Sunday, January 24, 2021

"I can’t see how this can end well"

 I'm very taken with this column, by David Mitchell, in The Guardian/Observer, which I've subbed a little, as the BBC's latest round of 'impartiality training' starts.  

I’m not a fan of this impartiality drive. I think it’s unnecessary and damaging. You’re probably not surprised to hear that and please feel free to dismiss my opinion as the unfettered self-interest and bias of a media centre-lefty who hasn’t even had the benefit of an impartiality course. But I really do think it – I’ve literally just checked.
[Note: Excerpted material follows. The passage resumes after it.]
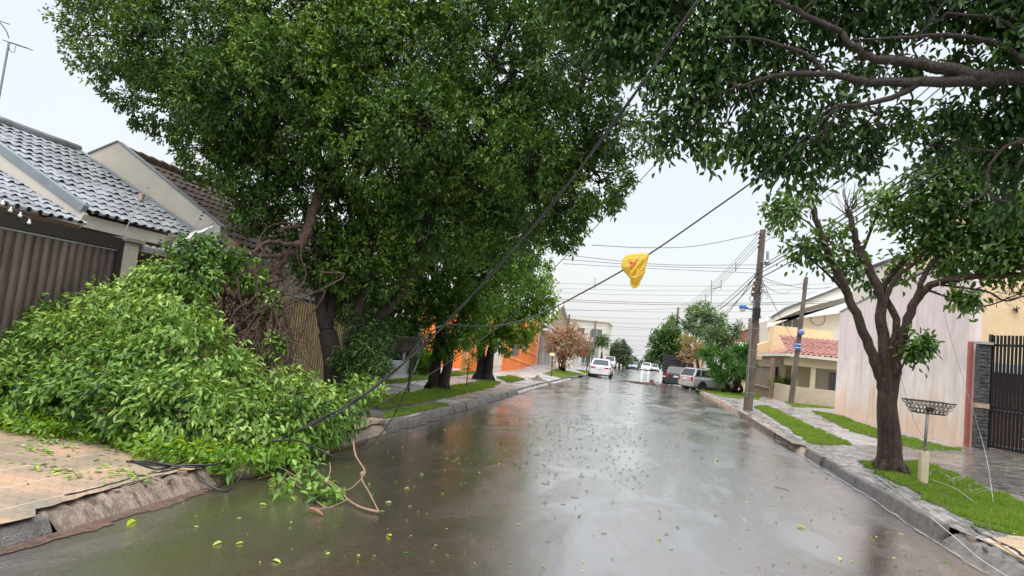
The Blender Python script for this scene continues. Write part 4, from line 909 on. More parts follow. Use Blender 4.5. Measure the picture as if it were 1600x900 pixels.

To my mind, the BBC’s reporting is pretty much as reliable and impartial as you can expect from such a large organisation. The notion that it’s fundamentally biased has been concocted by the political right and its vast media assets (which are themselves horrendously biased), purely because those people, braced by an invigorating cocktail of ideological and commercial motives, want the BBC and the licence fee that funds it to be abolished. This narrative of bias has then been bought into by credulous factions on the left (though, of course, they accuse it of the opposite bias), who somehow haven’t twigged what carnage would be wreaked on their political hopes if the media battlefield were surrendered to the Murdochs and Rothermeres.

Tim Davie also seems to have bought into it. He’s instituted this training programme, made new rules about what BBC employees can do or say in places that may be noticed (the internet, political marches, corporate events and the like) and warned last year: “If you want to be an opinionated columnist or a partisan campaigner on social media then that is a valid choice, but you should not be working at the BBC.” 

Of course, Davie may just be pretending he thinks the bias issue needs to be dealt with, for the understandable reason that it’s become a political necessity to address it. Sometimes, if you’re forced to do something, it can feel like it helps to pretend you wanted to anyway, like when people narrowly miss buses and try to make it look like they weren’t trying to catch them in the first place. Perhaps Tim is just styling it out: “Yeah, we totally want to look at the whole impartiality thing. We were going to anyway! This isn’t a desperate sop to our detractors!”

While I understand this emotionally, it’s a colossal tactical misstep. It means the organisation appears to concede that its most savage critics were right: that, in recent years, it hasn’t been desperately trying to serve its audience and maintain the quality and integrity of its output under unprecedentedly hostile political pressure. Oh no, it’s just been indulging itself in lefty, anti-Brexit and tediously “woke” propaganda. It needs to take a long hard look at itself and teach itself a lesson. After years of its critics and competitors picking away at anything it got wrong, and resolutely turning a blind eye to the enormous amount it contributed, the director general himself is now acquiescing in their version of events.

I can’t see how this can end well. The BBC must now somehow demonstrate lots of impartiality. But that’s impossible. Bias is easy to demonstrate, or to appear to demonstrate, because you can do it anecdotally – you can cite one statement, moment or report; you take things out of context to reinforce what the people listening to you already believe. And, for a broadcaster with the BBC’s enormous output, there will always be isolated instances of bias, whatever you do.

But how can you ever prove that there’s a generally fair, impartial and accurate output over hundreds of hours of broadcasting week after week? What’s the clip? In my view, the BBC has almost always been trustworthy and balanced, but now, to stake a claim to those qualities, it must demonstrate first penitence, then reform. It must show that it has changed in order to prove that it’s still doing what it has always done.

If such reputational acrobatics were ever possible, they certainly aren’t today. Opinions nowadays are held with seemingly unprecedented ferocity. There’s not much agreeing to differ. Interest groups view any denial of their beliefs or opinions as obscenities: not merely contrary views to be argued against, but heresies that should never have been uttered. They see bias everywhere. The perception of balance has never been harder to acquire.

This is the context in which the director general seeks to certify the BBC’s impartiality anew, to the satisfaction of its enemies’ newspapers.